Pillai's father, Pillai's uncle, Pillai himself and then his son and nephew worked for the French as dubash. The dubash or dobash were already an institution in Mughal India. They were the key to the world of pre-colonial India for the arriving Europeans, who had no understanding of the sophistication of political and economic life in Mughal India. Almost everyone who stayed in India, even for a short time, had a dubash. The dubashes were figures of mediation, with the mastery of languages as the key thing and knowledge.
Dubashes were recruited for their knowledge and extensive networks. In fact, Ananda was fluent in four languages, French, Persian, Tamil and Telugu, and, according to Sanjay Subrahmanyam, Sanskrit. So, one word could sum up what the dubash were: 'capital'. Dubashes served as moneylenders. But their social connections also ensured that Europeans could penetrate the world they had just entered. Social capital was therefore a key feature of the importance of the dubash to the Europeans.
The second half of the seventeenth century and the eighteenth century were the golden age of the dubash. They then gradually 'disappeared' with the establishment of a professional colonial administration from the beginning of the nineteenth century.
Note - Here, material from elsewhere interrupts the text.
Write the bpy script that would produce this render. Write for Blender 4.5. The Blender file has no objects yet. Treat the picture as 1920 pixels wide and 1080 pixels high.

But Pillai, as we have said, would continue to exist through his diary. And he lived an interesting life in the nineteenth century, in France. While some savants in France were 'rediscovering' India and Tamil was being taught, the 'diary' was copied, partly translated, its script transformed and analysed to take a special place in the Oriental Renaissance. It was then ready to become a document illustrating a period of French history. Pillai and his diary, in which Dupleix occupies a central place, certainly helped to create the myth of the once mighty Inde Francaise briefly threatening the East India Company and the rise of the Company Raj.